■ Required work
Restate, exactly and only, the lines from the first through the line containing "F), M['leaf_grey'], crook)".

■ Data
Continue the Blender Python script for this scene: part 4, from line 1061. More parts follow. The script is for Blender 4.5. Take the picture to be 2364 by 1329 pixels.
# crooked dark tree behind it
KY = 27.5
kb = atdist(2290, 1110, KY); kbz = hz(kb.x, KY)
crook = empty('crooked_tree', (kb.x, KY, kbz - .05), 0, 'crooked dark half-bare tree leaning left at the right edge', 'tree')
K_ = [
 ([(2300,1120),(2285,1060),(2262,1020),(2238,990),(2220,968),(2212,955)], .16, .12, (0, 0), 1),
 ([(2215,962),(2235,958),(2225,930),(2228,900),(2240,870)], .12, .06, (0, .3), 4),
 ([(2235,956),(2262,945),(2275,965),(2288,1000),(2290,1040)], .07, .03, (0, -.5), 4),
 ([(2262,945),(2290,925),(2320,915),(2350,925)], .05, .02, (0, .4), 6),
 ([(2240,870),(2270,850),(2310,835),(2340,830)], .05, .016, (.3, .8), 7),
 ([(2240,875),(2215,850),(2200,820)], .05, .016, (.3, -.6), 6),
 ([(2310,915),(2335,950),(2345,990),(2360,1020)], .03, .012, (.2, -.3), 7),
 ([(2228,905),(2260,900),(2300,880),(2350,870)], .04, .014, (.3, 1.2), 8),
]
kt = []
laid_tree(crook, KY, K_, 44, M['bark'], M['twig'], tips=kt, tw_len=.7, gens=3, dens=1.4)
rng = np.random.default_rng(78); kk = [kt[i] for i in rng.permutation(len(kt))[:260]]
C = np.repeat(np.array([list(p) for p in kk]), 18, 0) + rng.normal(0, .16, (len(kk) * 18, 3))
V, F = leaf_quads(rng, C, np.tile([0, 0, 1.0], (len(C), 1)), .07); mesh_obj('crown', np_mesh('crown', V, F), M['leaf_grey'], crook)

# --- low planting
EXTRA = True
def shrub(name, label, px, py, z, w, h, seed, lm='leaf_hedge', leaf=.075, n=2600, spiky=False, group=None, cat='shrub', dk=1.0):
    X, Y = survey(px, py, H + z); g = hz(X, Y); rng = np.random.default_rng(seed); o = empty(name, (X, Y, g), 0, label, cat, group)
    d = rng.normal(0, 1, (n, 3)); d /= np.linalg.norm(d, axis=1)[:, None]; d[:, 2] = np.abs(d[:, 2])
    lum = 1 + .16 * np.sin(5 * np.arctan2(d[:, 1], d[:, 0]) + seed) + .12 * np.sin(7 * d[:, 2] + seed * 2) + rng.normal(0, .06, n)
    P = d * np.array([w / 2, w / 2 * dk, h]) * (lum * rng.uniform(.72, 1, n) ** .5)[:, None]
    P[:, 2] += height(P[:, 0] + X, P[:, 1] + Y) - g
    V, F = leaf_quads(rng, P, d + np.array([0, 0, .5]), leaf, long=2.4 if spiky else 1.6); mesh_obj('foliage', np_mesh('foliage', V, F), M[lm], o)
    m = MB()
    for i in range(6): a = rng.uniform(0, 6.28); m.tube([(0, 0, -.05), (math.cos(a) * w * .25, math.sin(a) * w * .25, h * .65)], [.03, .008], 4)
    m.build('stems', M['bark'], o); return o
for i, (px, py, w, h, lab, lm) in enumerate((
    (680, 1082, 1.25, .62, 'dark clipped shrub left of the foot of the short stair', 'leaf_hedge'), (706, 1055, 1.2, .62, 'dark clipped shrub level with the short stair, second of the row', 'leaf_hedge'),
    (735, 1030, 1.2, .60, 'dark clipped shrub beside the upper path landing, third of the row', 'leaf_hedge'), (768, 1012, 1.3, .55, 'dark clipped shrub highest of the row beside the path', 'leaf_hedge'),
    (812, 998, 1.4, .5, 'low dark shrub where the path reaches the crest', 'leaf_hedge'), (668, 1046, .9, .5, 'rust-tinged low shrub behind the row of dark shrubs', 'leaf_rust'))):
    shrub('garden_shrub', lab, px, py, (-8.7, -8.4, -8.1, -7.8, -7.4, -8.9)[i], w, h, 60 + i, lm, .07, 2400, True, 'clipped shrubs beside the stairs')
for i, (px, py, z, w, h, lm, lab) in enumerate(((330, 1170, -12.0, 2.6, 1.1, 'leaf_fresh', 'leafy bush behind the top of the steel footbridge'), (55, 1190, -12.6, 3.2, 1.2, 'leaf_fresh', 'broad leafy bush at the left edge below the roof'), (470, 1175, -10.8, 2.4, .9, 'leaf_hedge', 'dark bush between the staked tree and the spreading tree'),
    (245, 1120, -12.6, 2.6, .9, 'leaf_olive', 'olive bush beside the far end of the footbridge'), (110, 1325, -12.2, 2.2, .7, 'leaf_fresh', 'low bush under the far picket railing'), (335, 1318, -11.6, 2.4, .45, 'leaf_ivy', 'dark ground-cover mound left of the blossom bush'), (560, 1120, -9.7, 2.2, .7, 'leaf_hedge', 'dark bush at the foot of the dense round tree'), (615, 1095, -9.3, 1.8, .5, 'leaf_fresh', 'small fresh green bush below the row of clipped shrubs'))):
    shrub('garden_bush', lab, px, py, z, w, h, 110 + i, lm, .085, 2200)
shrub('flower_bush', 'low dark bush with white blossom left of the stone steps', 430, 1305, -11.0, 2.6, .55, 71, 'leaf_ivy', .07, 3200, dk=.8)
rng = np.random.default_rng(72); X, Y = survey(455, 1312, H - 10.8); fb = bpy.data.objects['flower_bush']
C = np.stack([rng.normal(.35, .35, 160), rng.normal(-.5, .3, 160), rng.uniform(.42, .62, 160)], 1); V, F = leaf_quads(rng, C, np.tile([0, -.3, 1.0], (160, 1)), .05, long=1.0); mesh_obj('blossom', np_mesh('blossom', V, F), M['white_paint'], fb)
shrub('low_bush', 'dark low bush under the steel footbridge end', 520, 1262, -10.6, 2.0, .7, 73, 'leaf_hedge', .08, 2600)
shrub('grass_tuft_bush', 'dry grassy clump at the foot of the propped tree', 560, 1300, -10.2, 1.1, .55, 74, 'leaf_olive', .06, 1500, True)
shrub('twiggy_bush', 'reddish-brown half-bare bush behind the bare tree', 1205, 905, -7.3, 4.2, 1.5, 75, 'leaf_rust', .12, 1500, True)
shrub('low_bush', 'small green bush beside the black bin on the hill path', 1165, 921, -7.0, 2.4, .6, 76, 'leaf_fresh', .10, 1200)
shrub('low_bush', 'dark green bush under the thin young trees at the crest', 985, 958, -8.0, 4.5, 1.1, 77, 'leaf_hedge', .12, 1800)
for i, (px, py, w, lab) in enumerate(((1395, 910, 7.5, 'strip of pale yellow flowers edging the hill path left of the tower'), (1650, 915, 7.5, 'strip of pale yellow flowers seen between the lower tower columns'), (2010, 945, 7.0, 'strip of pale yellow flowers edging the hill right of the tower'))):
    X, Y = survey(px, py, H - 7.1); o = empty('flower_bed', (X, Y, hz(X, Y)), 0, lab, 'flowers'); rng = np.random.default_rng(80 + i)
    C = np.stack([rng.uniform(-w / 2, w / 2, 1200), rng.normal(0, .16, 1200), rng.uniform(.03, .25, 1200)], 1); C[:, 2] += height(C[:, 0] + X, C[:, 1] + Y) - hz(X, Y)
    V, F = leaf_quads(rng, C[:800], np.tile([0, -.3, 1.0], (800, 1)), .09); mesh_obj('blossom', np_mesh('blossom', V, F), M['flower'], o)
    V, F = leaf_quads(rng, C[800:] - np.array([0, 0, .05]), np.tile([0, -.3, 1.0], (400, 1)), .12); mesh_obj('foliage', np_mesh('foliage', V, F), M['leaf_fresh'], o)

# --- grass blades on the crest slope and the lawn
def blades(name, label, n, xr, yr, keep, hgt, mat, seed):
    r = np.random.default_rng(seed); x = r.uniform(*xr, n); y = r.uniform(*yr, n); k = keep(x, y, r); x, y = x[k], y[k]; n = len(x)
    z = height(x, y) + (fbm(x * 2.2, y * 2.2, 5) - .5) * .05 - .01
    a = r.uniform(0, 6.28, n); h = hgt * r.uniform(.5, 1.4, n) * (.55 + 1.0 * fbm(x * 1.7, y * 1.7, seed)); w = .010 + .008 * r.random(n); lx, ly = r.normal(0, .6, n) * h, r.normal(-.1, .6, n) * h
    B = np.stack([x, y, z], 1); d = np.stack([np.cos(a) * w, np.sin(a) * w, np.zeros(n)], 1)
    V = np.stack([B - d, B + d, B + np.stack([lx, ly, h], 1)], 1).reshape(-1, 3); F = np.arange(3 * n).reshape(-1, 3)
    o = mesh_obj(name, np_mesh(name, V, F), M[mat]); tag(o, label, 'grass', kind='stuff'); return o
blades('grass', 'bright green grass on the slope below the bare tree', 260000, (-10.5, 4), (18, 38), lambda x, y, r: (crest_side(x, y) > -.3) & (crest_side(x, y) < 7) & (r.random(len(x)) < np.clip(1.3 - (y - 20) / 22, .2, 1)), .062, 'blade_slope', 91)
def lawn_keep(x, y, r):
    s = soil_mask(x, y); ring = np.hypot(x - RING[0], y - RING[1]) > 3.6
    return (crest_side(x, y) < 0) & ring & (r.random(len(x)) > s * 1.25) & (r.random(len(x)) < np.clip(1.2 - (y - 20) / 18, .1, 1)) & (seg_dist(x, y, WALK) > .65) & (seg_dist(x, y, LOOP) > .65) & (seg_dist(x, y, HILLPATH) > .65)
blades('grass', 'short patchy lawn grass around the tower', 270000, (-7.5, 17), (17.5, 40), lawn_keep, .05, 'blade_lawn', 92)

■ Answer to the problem
Continue the Blender Python script for this scene: part 4, from line 1061. More parts follow. The script is for Blender 4.5. Take the picture to be 2364 by 1329 pixels.
# crooked dark tree behind it
KY = 27.5
kb = atdist(2290, 1110, KY); kbz = hz(kb.x, KY)
crook = empty('crooked_tree', (kb.x, KY, kbz - .05), 0, 'crooked dark half-bare tree leaning left at the right edge', 'tree')
K_ = [
 ([(2300,1120),(2285,1060),(2262,1020),(2238,990),(2220,968),(2212,955)], .16, .12, (0, 0), 1),
 ([(2215,962),(2235,958),(2225,930),(2228,900),(2240,870)], .12, .06, (0, .3), 4),
 ([(2235,956),(2262,945),(2275,965),(2288,1000),(2290,1040)], .07, .03, (0, -.5), 4),
 ([(2262,945),(2290,925),(2320,915),(2350,925)], .05, .02, (0, .4), 6),
 ([(2240,870),(2270,850),(2310,835),(2340,830)], .05, .016, (.3, .8), 7),
 ([(2240,875),(2215,850),(2200,820)], .05, .016, (.3, -.6), 6),
 ([(2310,915),(2335,950),(2345,990),(2360,1020)], .03, .012, (.2, -.3), 7),
 ([(2228,905),(2260,900),(2300,880),(2350,870)], .04, .014, (.3, 1.2), 8),
]
kt = []
laid_tree(crook, KY, K_, 44, M['bark'], M['twig'], tips=kt, tw_len=.7, gens=3, dens=1.4)
rng = np.random.default_rng(78); kk = [kt[i] for i in rng.permutation(len(kt))[:260]]
C = np.repeat(np.array([list(p) for p in kk]), 18, 0) + rng.normal(0, .16, (len(kk) * 18, 3))
V, F = leaf_quads(rng, C, np.tile([0, 0, 1.0], (len(C), 1)), .07); mesh_obj('crown', np_mesh('crown', V, F), M['leaf_grey'], crook)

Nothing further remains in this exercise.